Kansas City Chiefs' Mecole Hardman sees 'opportunity' after losing 'once-in-a-generation' WR Tyreek Hill

KANSAS CITY, Mo. -- Mecole Hardman said he did no celebrating upon learning the Kansas City Chiefs traded fellow wide receiver Tyreek Hill. He called the loss of Hill "definitely a hit for sure," adding that Hill's mere presence opened chances for other Chiefs receivers.

But now that Hill is with the Miami Dolphins the situation in Kansas City isn't lost on Hardman. He's the Chiefs' only returning wide receiver with more than five catches last season, putting him in line for his biggest season at an opportune time in his career. He's going into the final year of his contract.

"The opportunity is bigger," said Hardman, who had 59 catches for 693 yards and two touchdowns in 2021. "It's up to the coaches, the coaching staff, to really see how they want to use me this year. It's up to me to be prepared for that.

"A once-in-a-generation type of player has left the team so somebody's got to step up and fill a role. ... I just want to be better than I was last year, get better as an overall receiver, kind of establish my name a little bit more. Catching the ball, running routes, yards after catch, everything I'm trying to improve on."

Hardman was the Chiefs' second-round draft pick in 2019. The Chiefs hoped he would provide a fast receiving option to Hill and tight end Travis Kelce.

He had his moments, like catching an 83-yard touchdown pass as a rookie to help the Chiefs beat the Baltimore Ravens or his first 100-plus-yard receiving game last year against the Denver Broncos.

But with Hill and Kelce around he's never been a consistent producer.

"I took advantage when I got my chance, even with everybody around," he said. "I think I did what I was supposed to do."

Other than Kelce, Hardman is now the most familiar pass-catcher Mahomes has. The Chiefs also lost two of last season's other top wide receivers, Byron Pringle and Demarcus Robinson, to free agency.

"I think whenever Mecole has gotten opportunities in this offense, whether it was when Tyreek had to go out or he would come in and run the routes that Tyreek ran, he would make plays happen," Mahomes said. "He made a lot of big plays in big moments, especially at the end of last season.

"For me it's for him to just continue to be himself. He doesn't have to be Tyreek Hill. He has to be Mecole Hardman and I think Mecole Hardman can be a great player in this offense. ... He can keep getting better and better. Everybody puts out there he's got to replace Tyreek. I think he can be his own player, a Pro Bowler and a great player in this offense as well. I think just him continuing to evolve, play hard and practice hard, he'll have a great season this year.”

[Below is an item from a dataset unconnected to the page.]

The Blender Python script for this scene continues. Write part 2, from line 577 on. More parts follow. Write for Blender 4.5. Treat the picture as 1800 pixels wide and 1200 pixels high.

Hardman is now one of the Chiefs' top four wide receivers, joining free-agent additions JuJu Smith-Schuster and Marquez Valdes-Scantling and second-round draft pick Skyy Moore.

"The one nice thing is we know what Mecole can do," Chiefs coach Andy Reid said. "We have a lot of confidence in what he can do. He's coming off a good year.

"Mecole has the speed like a Tyreek had. Different player, but like what Tyreek had. He gives you a nice skillset there with the speed and quickness and ability to run when the ball is in his hands. He's a very aggressive runner when the ball is in his hands. You find ways to do that in a variety of different ways.”

Sparking some of Hardman's optimism about this season is the way he finished the last one. He caught a 53-yard pass in a Week 17 game against the Cincinnati Bengals and then had the 103-yard game against the Broncos.

In the three playoff games, he averaged more than 15 yards per catch, rushed for 55 yards and scored two touchdowns.

"We kind of figured out what we should do when it comes to me as far as what time to get me a jet sweep, what time to get me a screen or when to come to me in certain situations," Hardman said. "Coming into this year, I'm pretty sure they're going to try to do something similar as to how it was at the end of the year."

Hardman is headed into the final season of the contract he signed as a rookie, something he said is "definitely a thought" as he prepares for the season. He's only 24 and could take command of the Chiefs' wide receiving group by having a big season and securing a new, long-term contract.

"In that situation, money talks, right?" Reid said when asked about his experience with players in their contract seasons. "They're all going to try their best to have their best year.

"You normally are going to get their best during those contract years, or at least that's what I've found. I know some people say guys tank when you're in the hunt of things. They're all in there going full speed. That's what I've seen."